**YOUR GOAL:** Can you write out the whole listing exactly?

[start]

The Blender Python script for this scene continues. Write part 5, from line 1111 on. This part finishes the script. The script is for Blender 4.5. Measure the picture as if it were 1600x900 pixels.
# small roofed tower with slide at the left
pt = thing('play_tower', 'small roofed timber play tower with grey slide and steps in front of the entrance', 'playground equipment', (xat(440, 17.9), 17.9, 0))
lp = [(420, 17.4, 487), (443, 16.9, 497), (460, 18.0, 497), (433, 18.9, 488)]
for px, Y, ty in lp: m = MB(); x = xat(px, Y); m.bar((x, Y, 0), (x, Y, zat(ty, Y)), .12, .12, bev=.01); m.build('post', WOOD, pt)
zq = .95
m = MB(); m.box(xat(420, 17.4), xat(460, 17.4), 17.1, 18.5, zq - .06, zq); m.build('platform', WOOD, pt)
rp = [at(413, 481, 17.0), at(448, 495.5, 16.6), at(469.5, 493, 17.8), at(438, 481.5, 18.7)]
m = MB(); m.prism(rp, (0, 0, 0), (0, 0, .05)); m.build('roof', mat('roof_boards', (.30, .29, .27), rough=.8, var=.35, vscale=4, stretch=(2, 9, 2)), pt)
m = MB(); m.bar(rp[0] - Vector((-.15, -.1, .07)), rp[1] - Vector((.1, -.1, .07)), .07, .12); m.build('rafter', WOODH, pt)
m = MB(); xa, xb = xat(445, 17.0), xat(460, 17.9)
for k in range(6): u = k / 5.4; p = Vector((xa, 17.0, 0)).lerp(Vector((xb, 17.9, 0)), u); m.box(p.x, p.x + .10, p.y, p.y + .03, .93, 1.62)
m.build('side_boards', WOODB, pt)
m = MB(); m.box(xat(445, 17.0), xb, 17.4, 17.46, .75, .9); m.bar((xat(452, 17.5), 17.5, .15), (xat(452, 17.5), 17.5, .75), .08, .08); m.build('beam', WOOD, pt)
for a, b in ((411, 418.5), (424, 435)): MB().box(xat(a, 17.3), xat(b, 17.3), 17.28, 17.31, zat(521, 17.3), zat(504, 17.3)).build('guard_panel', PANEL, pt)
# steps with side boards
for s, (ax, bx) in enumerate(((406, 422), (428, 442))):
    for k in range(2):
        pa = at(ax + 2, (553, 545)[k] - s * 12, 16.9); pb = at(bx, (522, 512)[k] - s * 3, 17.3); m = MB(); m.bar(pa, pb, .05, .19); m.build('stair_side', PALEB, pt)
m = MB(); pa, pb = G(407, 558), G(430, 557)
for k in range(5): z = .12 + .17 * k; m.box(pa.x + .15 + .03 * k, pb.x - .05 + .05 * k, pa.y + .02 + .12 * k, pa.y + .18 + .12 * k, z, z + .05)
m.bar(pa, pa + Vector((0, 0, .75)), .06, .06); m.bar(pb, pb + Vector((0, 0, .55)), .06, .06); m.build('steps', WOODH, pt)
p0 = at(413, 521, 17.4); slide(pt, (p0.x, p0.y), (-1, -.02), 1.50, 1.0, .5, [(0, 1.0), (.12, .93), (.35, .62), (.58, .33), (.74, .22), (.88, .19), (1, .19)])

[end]

**OUTPUT FOR THIS EXERCISE:**
The Blender Python script for this scene continues. Write part 5, from line 1111 on. This part finishes the script. The script is for Blender 4.5. Measure the picture as if it were 1600x900 pixels.
# small roofed tower with slide at the left
pt = thing('play_tower', 'small roofed timber play tower with grey slide and steps in front of the entrance', 'playground equipment', (xat(440, 17.9), 17.9, 0))
lp = [(420, 17.4, 487), (443, 16.9, 497), (460, 18.0, 497), (433, 18.9, 488)]
for px, Y, ty in lp: m = MB(); x = xat(px, Y); m.bar((x, Y, 0), (x, Y, zat(ty, Y)), .12, .12, bev=.01); m.build('post', WOOD, pt)
zq = .95
m = MB(); m.box(xat(420, 17.4), xat(460, 17.4), 17.1, 18.5, zq - .06, zq); m.build('platform', WOOD, pt)
rp = [at(413, 481, 17.0), at(448, 495.5, 16.6), at(469.5, 493, 17.8), at(438, 481.5, 18.7)]
m = MB(); m.prism(rp, (0, 0, 0), (0, 0, .05)); m.build('roof', mat('roof_boards', (.30, .29, .27), rough=.8, var=.35, vscale=4, stretch=(2, 9, 2)), pt)
m = MB(); m.bar(rp[0] - Vector((-.15, -.1, .07)), rp[1] - Vector((.1, -.1, .07)), .07, .12); m.build('rafter', WOODH, pt)
m = MB(); xa, xb = xat(445, 17.0), xat(460, 17.9)
for k in range(6): u = k / 5.4; p = Vector((xa, 17.0, 0)).lerp(Vector((xb, 17.9, 0)), u); m.box(p.x, p.x + .10, p.y, p.y + .03, .93, 1.62)
m.build('side_boards', WOODB, pt)
m = MB(); m.box(xat(445, 17.0), xb, 17.4, 17.46, .75, .9); m.bar((xat(452, 17.5), 17.5, .15), (xat(452, 17.5), 17.5, .75), .08, .08); m.build('beam', WOOD, pt)
for a, b in ((411, 418.5), (424, 435)): MB().box(xat(a, 17.3), xat(b, 17.3), 17.28, 17.31, zat(521, 17.3), zat(504, 17.3)).build('guard_panel', PANEL, pt)
# steps with side boards
for s, (ax, bx) in enumerate(((406, 422), (428, 442))):
    for k in range(2):
        pa = at(ax + 2, (553, 545)[k] - s * 12, 16.9); pb = at(bx, (522, 512)[k] - s * 3, 17.3); m = MB(); m.bar(pa, pb, .05, .19); m.build('stair_side', PALEB, pt)
m = MB(); pa, pb = G(407, 558), G(430, 557)
for k in range(5): z = .12 + .17 * k; m.box(pa.x + .15 + .03 * k, pb.x - .05 + .05 * k, pa.y + .02 + .12 * k, pa.y + .18 + .12 * k, z, z + .05)
m.bar(pa, pa + Vector((0, 0, .75)), .06, .06); m.bar(pb, pb + Vector((0, 0, .55)), .06, .06); m.build('steps', WOODH, pt)
p0 = at(413, 521, 17.4); slide(pt, (p0.x, p0.y), (-1, -.02), 1.50, 1.0, .5, [(0, 1.0), (.12, .93), (.35, .62), (.58, .33), (.74, .22), (.88, .19), (1, .19)])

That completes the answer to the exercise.